**STORED DATA**.
== == ==

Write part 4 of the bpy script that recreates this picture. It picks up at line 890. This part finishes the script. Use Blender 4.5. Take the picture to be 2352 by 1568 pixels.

== == ==

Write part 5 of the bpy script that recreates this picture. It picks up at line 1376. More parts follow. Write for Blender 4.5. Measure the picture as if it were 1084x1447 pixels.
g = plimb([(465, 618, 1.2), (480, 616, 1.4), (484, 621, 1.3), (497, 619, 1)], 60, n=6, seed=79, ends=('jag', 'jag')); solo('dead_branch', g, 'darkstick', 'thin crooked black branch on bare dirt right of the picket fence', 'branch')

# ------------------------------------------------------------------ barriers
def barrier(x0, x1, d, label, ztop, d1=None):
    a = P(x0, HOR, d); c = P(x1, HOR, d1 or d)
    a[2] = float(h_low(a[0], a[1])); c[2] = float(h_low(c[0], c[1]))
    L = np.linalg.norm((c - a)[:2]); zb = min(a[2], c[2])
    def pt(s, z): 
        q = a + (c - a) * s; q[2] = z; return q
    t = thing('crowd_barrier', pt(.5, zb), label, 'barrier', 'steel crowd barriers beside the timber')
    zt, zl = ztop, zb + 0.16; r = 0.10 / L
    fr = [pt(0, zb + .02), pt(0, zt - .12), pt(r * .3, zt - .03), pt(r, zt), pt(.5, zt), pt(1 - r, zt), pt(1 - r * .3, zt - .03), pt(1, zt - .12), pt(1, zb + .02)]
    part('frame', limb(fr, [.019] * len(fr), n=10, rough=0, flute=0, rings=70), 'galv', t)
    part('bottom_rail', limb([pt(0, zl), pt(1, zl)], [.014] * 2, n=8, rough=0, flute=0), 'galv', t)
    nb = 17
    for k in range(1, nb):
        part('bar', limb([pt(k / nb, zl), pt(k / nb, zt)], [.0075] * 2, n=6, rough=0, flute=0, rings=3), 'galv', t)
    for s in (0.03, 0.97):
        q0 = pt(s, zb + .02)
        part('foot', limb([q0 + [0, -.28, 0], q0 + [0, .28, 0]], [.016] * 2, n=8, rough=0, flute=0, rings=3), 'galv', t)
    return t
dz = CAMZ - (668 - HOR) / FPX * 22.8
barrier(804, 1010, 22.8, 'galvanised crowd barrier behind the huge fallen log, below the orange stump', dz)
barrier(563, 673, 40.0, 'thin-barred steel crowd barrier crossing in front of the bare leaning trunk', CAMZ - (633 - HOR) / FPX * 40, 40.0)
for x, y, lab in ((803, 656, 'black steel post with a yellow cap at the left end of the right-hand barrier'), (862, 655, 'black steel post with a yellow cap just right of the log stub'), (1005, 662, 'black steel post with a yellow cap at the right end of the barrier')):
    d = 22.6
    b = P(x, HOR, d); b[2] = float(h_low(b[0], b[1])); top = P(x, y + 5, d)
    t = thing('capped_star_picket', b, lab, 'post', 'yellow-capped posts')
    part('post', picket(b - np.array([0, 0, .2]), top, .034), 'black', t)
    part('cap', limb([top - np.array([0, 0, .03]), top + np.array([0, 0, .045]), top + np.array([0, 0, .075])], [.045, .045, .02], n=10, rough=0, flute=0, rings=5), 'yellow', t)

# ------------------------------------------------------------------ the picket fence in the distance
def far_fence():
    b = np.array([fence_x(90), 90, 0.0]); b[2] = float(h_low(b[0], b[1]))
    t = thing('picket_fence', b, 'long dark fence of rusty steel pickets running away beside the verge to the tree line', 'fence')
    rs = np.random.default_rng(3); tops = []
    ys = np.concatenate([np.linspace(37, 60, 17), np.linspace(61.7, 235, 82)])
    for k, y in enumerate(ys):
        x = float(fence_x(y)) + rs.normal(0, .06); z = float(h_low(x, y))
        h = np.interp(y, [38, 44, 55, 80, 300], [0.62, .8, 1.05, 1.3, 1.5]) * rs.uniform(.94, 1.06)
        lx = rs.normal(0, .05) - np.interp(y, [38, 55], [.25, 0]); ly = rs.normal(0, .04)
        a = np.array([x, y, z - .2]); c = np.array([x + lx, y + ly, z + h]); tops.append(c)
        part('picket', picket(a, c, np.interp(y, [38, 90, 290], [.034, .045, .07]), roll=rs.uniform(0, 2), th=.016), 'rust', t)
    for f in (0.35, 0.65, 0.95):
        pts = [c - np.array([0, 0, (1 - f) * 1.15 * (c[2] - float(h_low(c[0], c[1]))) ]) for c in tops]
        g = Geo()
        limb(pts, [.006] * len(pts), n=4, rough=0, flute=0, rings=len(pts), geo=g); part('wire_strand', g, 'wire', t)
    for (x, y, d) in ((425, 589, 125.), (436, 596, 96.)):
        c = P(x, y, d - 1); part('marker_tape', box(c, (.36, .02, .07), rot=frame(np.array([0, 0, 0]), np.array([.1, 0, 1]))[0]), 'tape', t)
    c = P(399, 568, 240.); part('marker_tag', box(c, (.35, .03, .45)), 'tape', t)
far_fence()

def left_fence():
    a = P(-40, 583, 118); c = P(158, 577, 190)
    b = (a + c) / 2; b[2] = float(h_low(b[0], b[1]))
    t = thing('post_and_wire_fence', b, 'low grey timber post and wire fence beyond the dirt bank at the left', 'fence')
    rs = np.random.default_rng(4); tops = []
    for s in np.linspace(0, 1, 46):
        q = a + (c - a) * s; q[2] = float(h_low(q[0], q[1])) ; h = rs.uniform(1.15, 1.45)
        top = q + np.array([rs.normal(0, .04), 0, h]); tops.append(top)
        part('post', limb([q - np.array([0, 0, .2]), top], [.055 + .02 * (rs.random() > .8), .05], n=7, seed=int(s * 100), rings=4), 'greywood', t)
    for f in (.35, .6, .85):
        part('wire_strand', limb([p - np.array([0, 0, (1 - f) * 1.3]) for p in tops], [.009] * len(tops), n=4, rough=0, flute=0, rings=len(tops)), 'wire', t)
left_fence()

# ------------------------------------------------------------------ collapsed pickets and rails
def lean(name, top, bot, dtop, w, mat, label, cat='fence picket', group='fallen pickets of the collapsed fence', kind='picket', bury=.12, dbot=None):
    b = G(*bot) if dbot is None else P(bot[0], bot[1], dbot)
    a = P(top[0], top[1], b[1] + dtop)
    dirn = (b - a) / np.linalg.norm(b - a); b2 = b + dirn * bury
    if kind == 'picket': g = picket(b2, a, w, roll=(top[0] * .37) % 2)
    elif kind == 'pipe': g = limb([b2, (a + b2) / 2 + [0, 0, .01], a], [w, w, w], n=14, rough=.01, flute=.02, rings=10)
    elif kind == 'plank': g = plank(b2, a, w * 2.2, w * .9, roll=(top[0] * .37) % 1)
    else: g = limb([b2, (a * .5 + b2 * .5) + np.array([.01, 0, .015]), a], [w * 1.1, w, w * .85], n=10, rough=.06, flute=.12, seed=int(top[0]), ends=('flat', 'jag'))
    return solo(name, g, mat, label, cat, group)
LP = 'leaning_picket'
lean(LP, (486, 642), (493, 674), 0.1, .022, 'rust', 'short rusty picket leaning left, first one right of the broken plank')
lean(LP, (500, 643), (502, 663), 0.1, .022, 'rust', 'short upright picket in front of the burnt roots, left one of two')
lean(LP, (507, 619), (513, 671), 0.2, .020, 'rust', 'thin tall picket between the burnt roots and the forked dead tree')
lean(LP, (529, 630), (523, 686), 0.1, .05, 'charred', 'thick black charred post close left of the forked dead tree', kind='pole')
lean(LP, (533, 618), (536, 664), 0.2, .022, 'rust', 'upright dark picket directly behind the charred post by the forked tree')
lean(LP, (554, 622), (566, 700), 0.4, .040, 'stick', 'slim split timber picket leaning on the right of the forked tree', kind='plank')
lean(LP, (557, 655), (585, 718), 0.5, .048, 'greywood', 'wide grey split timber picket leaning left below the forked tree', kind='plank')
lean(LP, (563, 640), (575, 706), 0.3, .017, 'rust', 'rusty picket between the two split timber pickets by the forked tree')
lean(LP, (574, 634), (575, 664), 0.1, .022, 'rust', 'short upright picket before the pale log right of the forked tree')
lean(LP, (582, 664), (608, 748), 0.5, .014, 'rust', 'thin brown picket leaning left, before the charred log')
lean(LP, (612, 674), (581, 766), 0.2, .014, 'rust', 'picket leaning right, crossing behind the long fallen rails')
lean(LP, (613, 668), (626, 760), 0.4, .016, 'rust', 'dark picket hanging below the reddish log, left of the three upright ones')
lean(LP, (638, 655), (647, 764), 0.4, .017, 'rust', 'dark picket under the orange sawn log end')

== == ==

**WHAT THE TASK REQUIRES**. Among the lines above, find the one with "Write part 5" and the one with "picket fence', 'branch')". Quote both and everything between them, exactly.

**FINAL RESULT**.
Write part 5 of the bpy script that recreates this picture. It picks up at line 1376. More parts follow. Write for Blender 4.5. Measure the picture as if it were 1084x1447 pixels.
g = plimb([(465, 618, 1.2), (480, 616, 1.4), (484, 621, 1.3), (497, 619, 1)], 60, n=6, seed=79, ends=('jag', 'jag')); solo('dead_branch', g, 'darkstick', 'thin crooked black branch on bare dirt right of the picket fence', 'branch')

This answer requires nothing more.